== Objective ==
Set down exactly the lines of the listing below, please, beginning with the first and ending with the line that holds "C=bpy.context.scene.collection".

- - - -

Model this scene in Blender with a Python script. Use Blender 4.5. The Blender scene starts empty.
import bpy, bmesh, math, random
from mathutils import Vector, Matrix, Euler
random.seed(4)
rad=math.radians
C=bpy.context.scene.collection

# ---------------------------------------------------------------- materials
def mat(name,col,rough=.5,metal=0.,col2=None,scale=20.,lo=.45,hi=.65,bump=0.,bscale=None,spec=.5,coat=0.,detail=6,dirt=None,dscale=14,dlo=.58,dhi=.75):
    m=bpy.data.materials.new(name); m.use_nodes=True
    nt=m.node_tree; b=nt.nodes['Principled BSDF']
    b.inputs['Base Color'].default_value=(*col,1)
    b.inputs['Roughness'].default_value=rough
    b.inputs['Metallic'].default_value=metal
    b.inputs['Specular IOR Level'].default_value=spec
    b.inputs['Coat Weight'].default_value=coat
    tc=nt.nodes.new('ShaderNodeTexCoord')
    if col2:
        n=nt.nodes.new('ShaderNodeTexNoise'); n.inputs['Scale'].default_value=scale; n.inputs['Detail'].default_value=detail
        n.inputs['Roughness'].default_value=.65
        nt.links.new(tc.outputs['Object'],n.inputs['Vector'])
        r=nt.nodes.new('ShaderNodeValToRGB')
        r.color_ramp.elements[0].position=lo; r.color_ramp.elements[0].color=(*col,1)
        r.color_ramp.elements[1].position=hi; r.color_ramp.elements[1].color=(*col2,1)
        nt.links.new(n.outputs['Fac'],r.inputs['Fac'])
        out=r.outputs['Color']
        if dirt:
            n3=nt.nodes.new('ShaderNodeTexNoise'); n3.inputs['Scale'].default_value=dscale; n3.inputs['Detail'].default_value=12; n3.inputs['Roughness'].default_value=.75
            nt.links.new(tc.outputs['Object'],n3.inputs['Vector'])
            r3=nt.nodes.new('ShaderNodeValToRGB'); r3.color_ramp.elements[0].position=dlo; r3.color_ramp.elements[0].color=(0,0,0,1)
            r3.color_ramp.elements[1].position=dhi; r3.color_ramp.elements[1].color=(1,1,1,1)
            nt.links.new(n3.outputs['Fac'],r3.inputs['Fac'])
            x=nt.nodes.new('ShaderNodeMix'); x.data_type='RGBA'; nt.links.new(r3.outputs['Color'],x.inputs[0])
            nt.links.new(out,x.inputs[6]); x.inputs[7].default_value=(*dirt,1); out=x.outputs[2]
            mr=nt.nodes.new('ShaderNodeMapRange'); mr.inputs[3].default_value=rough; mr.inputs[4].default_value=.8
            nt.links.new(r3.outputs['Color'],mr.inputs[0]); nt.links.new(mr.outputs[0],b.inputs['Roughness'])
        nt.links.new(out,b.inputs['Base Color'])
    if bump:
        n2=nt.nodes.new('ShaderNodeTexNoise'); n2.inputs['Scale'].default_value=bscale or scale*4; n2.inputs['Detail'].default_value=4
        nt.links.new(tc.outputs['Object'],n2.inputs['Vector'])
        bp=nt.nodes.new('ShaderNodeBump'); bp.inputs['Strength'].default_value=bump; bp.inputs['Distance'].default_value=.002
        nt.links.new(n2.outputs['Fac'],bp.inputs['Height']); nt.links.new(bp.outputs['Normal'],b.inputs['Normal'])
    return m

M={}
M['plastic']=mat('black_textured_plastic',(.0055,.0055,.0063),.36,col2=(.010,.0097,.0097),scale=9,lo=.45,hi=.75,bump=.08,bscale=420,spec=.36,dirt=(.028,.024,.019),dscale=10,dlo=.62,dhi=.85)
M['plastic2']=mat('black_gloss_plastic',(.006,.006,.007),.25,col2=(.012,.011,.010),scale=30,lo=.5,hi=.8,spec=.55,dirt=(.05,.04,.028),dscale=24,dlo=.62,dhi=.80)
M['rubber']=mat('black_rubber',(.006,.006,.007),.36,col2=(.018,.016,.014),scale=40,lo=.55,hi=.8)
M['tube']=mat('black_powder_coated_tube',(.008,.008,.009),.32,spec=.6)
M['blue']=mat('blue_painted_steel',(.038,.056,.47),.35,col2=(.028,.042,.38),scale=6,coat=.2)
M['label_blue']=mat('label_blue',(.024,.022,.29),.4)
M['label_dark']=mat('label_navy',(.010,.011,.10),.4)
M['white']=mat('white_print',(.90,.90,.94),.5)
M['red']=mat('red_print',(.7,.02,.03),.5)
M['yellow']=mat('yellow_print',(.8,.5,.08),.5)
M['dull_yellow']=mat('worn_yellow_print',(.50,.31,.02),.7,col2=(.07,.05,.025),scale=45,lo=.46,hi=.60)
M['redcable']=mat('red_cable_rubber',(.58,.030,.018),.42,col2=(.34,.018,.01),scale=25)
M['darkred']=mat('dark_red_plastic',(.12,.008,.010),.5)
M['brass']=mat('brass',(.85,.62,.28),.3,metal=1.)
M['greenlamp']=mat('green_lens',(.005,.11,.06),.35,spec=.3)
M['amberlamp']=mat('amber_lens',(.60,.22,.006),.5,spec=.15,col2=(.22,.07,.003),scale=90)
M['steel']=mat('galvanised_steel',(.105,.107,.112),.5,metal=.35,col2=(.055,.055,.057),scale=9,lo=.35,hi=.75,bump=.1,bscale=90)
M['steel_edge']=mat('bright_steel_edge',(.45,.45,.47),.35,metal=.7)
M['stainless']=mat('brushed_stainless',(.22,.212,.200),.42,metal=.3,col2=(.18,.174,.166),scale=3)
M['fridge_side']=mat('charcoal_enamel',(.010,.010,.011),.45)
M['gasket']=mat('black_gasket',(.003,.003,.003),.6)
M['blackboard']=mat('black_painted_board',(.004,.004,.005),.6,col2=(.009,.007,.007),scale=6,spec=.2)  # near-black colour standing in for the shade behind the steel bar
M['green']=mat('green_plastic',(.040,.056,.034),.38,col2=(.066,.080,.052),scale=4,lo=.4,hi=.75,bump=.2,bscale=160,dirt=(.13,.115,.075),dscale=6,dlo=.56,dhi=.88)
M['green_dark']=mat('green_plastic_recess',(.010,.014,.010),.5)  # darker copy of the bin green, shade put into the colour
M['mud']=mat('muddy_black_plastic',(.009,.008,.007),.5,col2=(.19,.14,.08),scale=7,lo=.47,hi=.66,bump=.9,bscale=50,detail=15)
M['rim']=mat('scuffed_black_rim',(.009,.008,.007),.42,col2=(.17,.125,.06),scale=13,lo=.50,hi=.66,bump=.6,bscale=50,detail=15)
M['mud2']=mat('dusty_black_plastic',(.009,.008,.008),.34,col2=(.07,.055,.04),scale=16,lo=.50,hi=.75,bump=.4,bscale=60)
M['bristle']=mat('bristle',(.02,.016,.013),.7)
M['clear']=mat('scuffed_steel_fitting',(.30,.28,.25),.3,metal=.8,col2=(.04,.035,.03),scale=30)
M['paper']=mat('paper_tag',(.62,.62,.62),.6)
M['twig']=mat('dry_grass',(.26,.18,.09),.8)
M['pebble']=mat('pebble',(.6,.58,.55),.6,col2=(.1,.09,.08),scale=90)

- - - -

== Result for this task ==
Model this scene in Blender with a Python script. Use Blender 4.5. The Blender scene starts empty.
import bpy, bmesh, math, random
from mathutils import Vector, Matrix, Euler
random.seed(4)
rad=math.radians
C=bpy.context.scene.collection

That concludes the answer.